Karena merasa suamiku sedih, saya sangat menyesali apa yang kuucapkan kepadanya. Aku telah meminta maaf kepadanya dan merelakanku.
Suamiku menerima permintaan maafku dan kembali terlihat gembira, lalu tertawa lagi denganku. Saya merasa ia telah merelakanku. Tapi saat ini saya masih khawatir, jangan sampai Allah Swt murka dan tidak merelakanku.'
Begitu mendengar kisah yang disampaikan Sayidah Fathimah as, Nabi Saw berkata, ‘Anakku, kerelaan dan kegembiraan suamimu sama seperti kerelaan dan kegembiraan Allah Swt. Kemarahan dan kesedihan suamimu menjadi sebab kemarahan dan kesedihan Allah Swt.'
Setelah itu beliau berkata, ‘Setiap perempuan yang beribadah kepada Allah Swt dan memuji-Nya seperti Sayidah Maryam, tapi suaminya tidak rela kepadanya, maka ibadah dan perbuatannya tidak akan diterima oleh Allah Swt.

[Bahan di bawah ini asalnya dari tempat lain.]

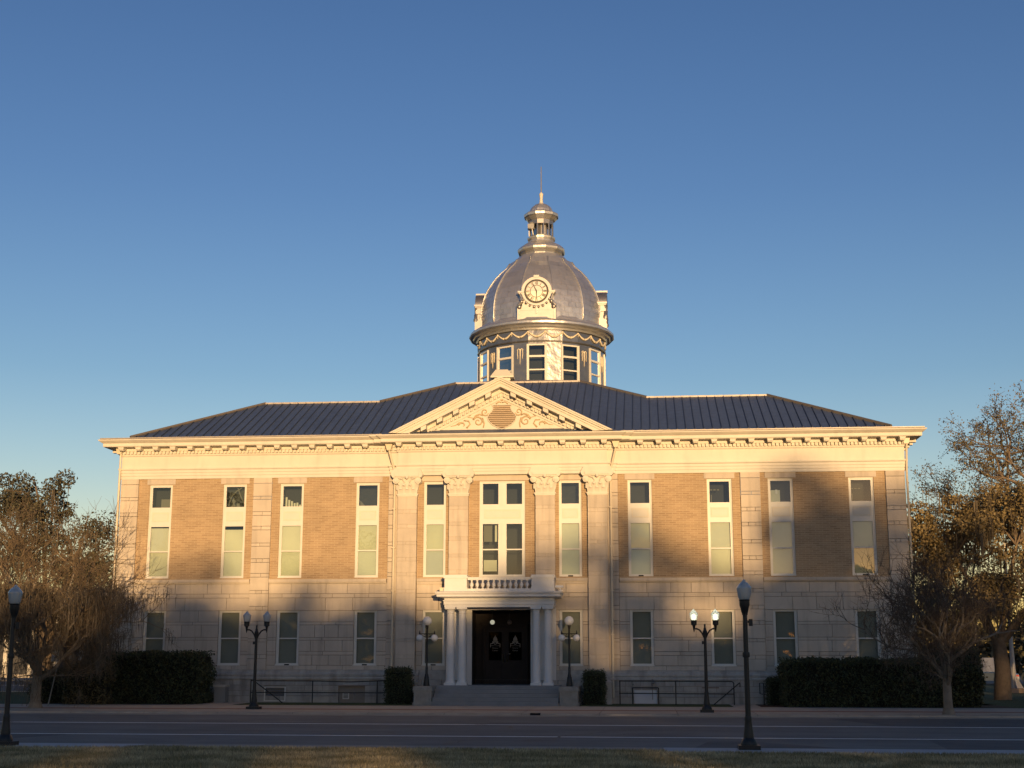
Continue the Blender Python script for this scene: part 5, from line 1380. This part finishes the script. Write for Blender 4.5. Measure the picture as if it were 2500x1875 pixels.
def shade_tree(x, y, H, hw, seed, n, low):
    t = thing('shade_tree','bushy park tree behind the camera that shades the courthouse or shows in its glass','tree',(x,y,0),0,'park trees behind the camera')
    rg = np.random.default_rng(seed); T = Tree(seed)
    T.m.tube([(0,0,-.1),(.2,0,H*.4),(0,0,H*.75)], .35, 9, .12, cap=False); T.m.build('trunk', bark, t, smooth=60, recalc=False)
    pts = []
    K = int(40+H*hw*1.7)
    for k in range(K):
        v = rg.random()**.8; z = low+(H-low)*v
        # outline: rounded top with an uneven edge
        top = max(0,(z-(H-hw*1.5))/(hw*1.5)); w_ = hw*math.sqrt(max(.0,1-top**2))*1.12
        c = (rg.uniform(-1,1)*w_, rg.uniform(-2.4,2.4), z); r_ = rg.uniform(.35,1.0)*(1.0 if top < .3 else .62)
        if z+r_*.6 > H: c = (c[0],c[1],H-r_*.6)
        if z > ch(4.6) and rg.random() < (.42 if x < cpos(12) else .25): continue
        pts.append(blob(c,(r_,r_,r_*.7),int(n/K*(.34 if top > .25 else .6 if abs(c[0]) > .75*w_ else 1)),rg,.1))
    P0 = np.concatenate(pts); P0 = P0[P0[:,2]>.3]; P0 = P0[sun_gap_filter(P0+np.array([x,y,0]))]
    npmesh('crown', leafquads(P0,.62 if low > 1 else .74,rg), 4, leafcast, t)
for k,(xw,zw,hw) in enumerate(shade):
    shade_tree(cpos(xw), YC+rr.uniform(-2,2), ch(zw), hw, 100+k, int(2600*hw*1.6+7000), 5)
for k in range(24):      # the lower, closed row
    xw = -60+k*5.2; shade_tree(cpos(xw)+rr.uniform(-.6,.6), YC+6+rr.uniform(-1,1), ch(1.6+rr.uniform(-.5,.7)), 3.9, 200+k, 34000, .3)

for k in range(14):      # unseen taller oaks, added so the left windows reflect dark
    shade_tree(-98+k*6.2+rr.uniform(-.8,.8), YC+2+rr.uniform(-2,2), 25-k*.75+rr.uniform(-2,1.5), 5.2, 300+k, 15000, .3)

# ------------------------------------------------------------------ background left: colonnaded building, bench, leaning sign
B = thing('colonnaded_building','dark building with tall pale columns far left across the side street','building',(-60,78,0))
m = MB(); m.box(-34,33,2.2,16,0,9.0); m.build('wall', mat('shop_wall',(.05,.05,.055),.8), B)
m = MB(); m.box(-34,33,-.6,2.2,7.4,9.2); m.box(-34,33,-.9,2.2,9.2,9.5); m.build('roof', winterstone, B)
m = MB(); m.box(-34,33,-1.2,2.2,0,.35); m.build('plinth', concrete, B)
for k in range(24):
    x = -33+k*2.82
    MB().box(x-.22,x+.22,-.45,.0,.35,7.4).build('column', cream, B)
t = thing('bench','dark slatted bench on the lawn at the far left edge','bench',(-28.9,4.0,0),R(12))
for z0,y0 in ((.42,-.2),(.42,-.05),(.42,.1)): MB().box(-.9,.9,y0,y0+.1,z0,z0+.04).build('seat_slat', ironm, t)
for k in range(4): MB().box(-.9,.9,.25+k*.03,.28+k*.03,.52+k*.12,.60+k*.12).build('back_slat', ironm, t)
for x in (-.8,.8): MB().tube([(x,-.2,0),(x,-.2,.62),(x,.2,.62)],.03,6).build('leg', ironm, t); MB().tube([(x,.3,0),(x,.24,.45),(x,.36,1.0)],.03,6).build('leg', ironm, t)
t = thing('leaning_sign','small white sign on a leaning thin grey pole beside the pale tree trunk','sign',(-19.7,-6.4,0))
MB().tube([(0,0,0),(.42,0,2.35)],.03,8).build('pole', greymetal, t, smooth=40)
m = MB(); m.box(.02,.40,-.02,.0,1.95,2.38); m.build('sign_panel', signwhite, t)

# ------------------------------------------------------------------ background right: monument post, banners, cars
t = thing('flagpole','tapered white sunlit pole with finned foot on a concrete block right of the hedge','flagpole',(30.05,24.5,0))
m = MB(); m.lathe([(.20,.3),(.14,2.2),(.09,4.2),(.07,9.5)],12,(0,0,0)); m.build('pole', mat('flagpole_white',(.75,.72,.66),.5), t, smooth=40)
m = MB()
for a in range(4):
    c,s_ = math.cos(a*PI/2+.1),math.sin(a*PI/2+.1); n_ = Vector((-s_,c,0))*.03
    p0,p1,p2 = Vector((c*.15,s_*.15,.3)),Vector((c*.58,s_*.58,.3)),Vector((c*.15,s_*.15,1.1))
    m.add([p0+n_,p1+n_,p2+n_,p0-n_,p1-n_,p2-n_],[(0,1,2),(3,5,4),(0,3,4,1),(1,4,5,2),(2,5,3,0)])
m.build('fin', MATS['flagpole_white'], t)
m = MB(); m.box(-1.1,1.3,-.7,.7,0,.30); m.build('foot_block', mat('pink_block',(.50,.38,.28),.8,var=.1,vscale=2), t)
def banner(label, loc, art):
    t = thing('banner_post', label, 'banner', loc, 0, 'banner posts by the car park')
    MB().tube([(0,0,0),(0,0,3.4)],.06,8).build('pole', ironm, t, smooth=40)
    m = MB(); m.box(-.95,-.12,-.015,.015,1.55,2.95); pn = m.build('banner_panel', mat('banner_cloth',(.70,.66,.50),.7) if 'banner_cloth' not in MATS else MATS['banner_cloth'], t)  # white cloth with the yellow light put into its colour
    for z in (1.5,2.98): MB().tube([(0,0,z),(-1.0,0,z)],.02,5).build('bracket', ironm, t)
    m = MB()
    if art == 0:
        m.tube([(-.53+.27*math.cos(q)*(1-q*.07),-.03,2.45+.27*math.sin(q)*(1-q*.07)) for q in np.linspace(0,8.5,26)],.035,5); m.build('banner_swirl', greymetal, pn)
    else:
        m.add([(-.8,-.02,2.1),(-.5,-.02,2.5),(-.25,-.02,2.3),(-.4,-.02,1.9),(-.7,-.02,1.85)],[(0,1,2,3,4)]); m.tube([(-.5,-.03,1.7),(-.4,-.03,2.2),(-.3,-.03,2.75)],.03,5); m.build('banner_figure', red, pn)
    return t
banner('dark post with yellow-lit white swirl banner, left one of two, right of the hedge',(31.0,40,0),0)
banner('dark post with red-figured yellow-lit white banner, right one of two, at the right edge',(37.2,42,0),1)
t = thing('blue_sign','dark blue panel sign between the two banner posts','sign',(33.6,45,0))
m = MB(); m.box(-.9,.9,-.05,.05,1.1,2.2); m.build('sign_panel', signblue, t); m = MB(); m.box(-.8,-.7,-.04,.04,0,1.1); m.box(.7,.8,-.04,.04,0,1.1); m.build('leg', ironm, t)

def car(label, loc, rz, bm_, suv=False):
    t = thing('parked_car', label, 'car', loc, rz, 'cars in the car park')
    h = .95 if not suv else 1.05; H = 1.46 if not suv else 1.75
    # side outline (x along the car, z), extruded and narrowed at the roof
    body = [(-2.2,.35),(-2.25,.62),(-2.15,.85),(-1.6,.95 if not suv else 1.02),(1.35,h-.02),(2.0,.84),(2.25,.70),(2.3,.42),(2.2,.28),(-2.1,.28)]
    m = MB(); n = len(body)
    rings = []
    for yy,sc in ((-.88,.96),(-.80,1.0),(.80,1.0),(.88,.96)): rings.append([(x*(sc if abs(x)>1.9 else 1),yy,z if z<.5 else z*(.985 if abs(yy)>.85 else 1)) for x,z in body])
    vs = [v for r_ in rings for v in r_]; fs = [tuple(range(n)),tuple(range(4*n-1,3*n-1,-1))]
    for a in range(3):
        for i in range(n): fs.append((a*n+i,a*n+(i+1)%n,(a+1)*n+(i+1)%n,(a+1)*n+i))
    m.add(vs,fs); m.build('body', bm_, t, smooth=35)
    cab = [(-1.75,h-.05),(-1.35 if not suv else -1.95,H-.08),(-1.0,H),(.35,H),(.7,H-.05),(1.35,h-.05)]
    if suv: cab[0] = (-2.1,h-.05)
    m = MB(); n = len(cab)
    m.add([(x,-.80 if z<H-.3 else -.64,z) for x,z in cab]+[(x,.80 if z<H-.3 else .64,z) for x,z in cab],[tuple(range(n)),tuple(range(2*n-1,n-1,-1))]+[(i,i+1,i+1+n,i+n) for i in range(n-1)])
    cb = m.build('cabin', bm_, t, smooth=25)
    m = MB()
    for s in (-1,1):
        for a,b in ((-1.4,-.35),(-.27,.85)):
            m.add([(a,s*.802,h+.0),(b,s*.802,h+.0),(min(b,.55) ,s*.675,H-.13),(max(a,-1.2),s*.675,H-.13)],[(0,1,2,3)])
    m.add([(1.30,-.7,h),(1.30,.7,h),(.76,.58,H-.08),(.76,-.58,H-.08)],[(0,1,2,3)]); m.add([(cab[0][0]-.02,-.7,h+.02),(cab[0][0]-.02,.7,h+.02),(cab[1][0]-.03,.58,H-.12),(cab[1][0]-.03,-.58,H-.12)],[(0,1,2,3)])
    m.build('window', mat('car_glass',(.02,.025,.03),.08) if 'car_glass' not in MATS else MATS['car_glass'], cb)
    for x in (-1.38,1.42):
        for s in (-1,1):
            w_ = MB(); w_.tube([(x,s*.70,.33),(x,s*.90,.33)],.33,18); wh = w_.build('wheel', mat('tyre',(.02,.02,.02),.8) if 'tyre' not in MATS else MATS['tyre'], t, smooth=40)
            w_ = MB(); w_.tube([(x,s*.895,.33),(x,s*.91,.33)],.19,14); w_.build('rim', greymetal, wh)
    for s in (-1,1):
        MB().box(2.22,2.31,s*.75,s*.45,.60,.72).build('headlight', signwhite, t); MB().box(-2.27,-2.18,s*.78,s*.5,.66,.80).build('tail_light', red, t)
    return t
silverp = mat('silver_car_paint',(.34,.36,.38),.3,metal=.4); darkp = mat('black_car_paint',(.03,.03,.035),.3); whitep = mat('white_car_paint',(.66,.67,.68),.35)
car('silver saloon car parked beyond the right lawn, left of the white pole',(36.8,56,0),R(100),silverp)
car('black car parked beyond the right lawn, behind the white pole',(40.6,57,0),R(97),darkp,True)
car('white car parked at the right edge beyond the lawn',(43.6,55.5,0),R(95),whitep)
car('pale sport utility car parked at the far right edge',(47.0,56.5,0),R(95),silverp,True)

# ------------------------------------------------------------------ far woods that read as one mass
rg = np.random.default_rng(91)
def woods(label_x0, x1, y0, h, n):
    xx = rg.uniform(label_x0,x1,n); tops = h*(1+.18*np.sin(xx*.21)+.12*np.sin(xx*.53+1)+.08*np.sin(xx*1.7))
    P = np.stack([xx, y0+rg.uniform(0,14,n), tops*rg.random(n)**.75],1)
    o = npmesh('distant_wood', leafquads(P,.95,rg), 4, leafdark); o['kind'] = 'stuff'; return o
woods(-170,-40,104,8.0,26000); woods(34,170,116,7.5,26000)
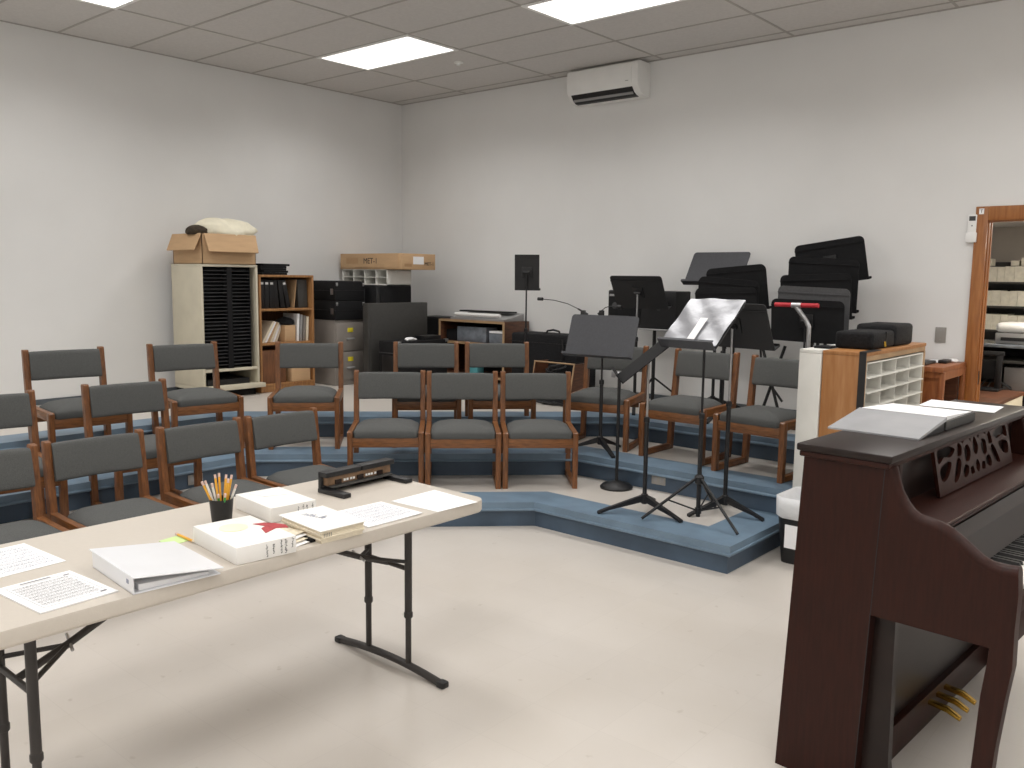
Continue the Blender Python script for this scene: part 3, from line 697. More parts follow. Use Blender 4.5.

Anakku! Ketahuilah bahwa perbuatan paling baik adalah menaati suami, tentu saja dalam hal-hal yang tidak dilarang Islam dan al-Quran.
Anakku! Setiap perempuan yang menanggung semua kesulitan di rumah dan mengelola segala urusan rumah demi ketenangan dan kesejahteraan anggota keluar4ga, maka ia akan menjadi ahli surga." (IRIB IIndonesia / Saleh Lapadi)
Catatan:
1. Ihqaq al-Haq, jilid 19, hal 112-113.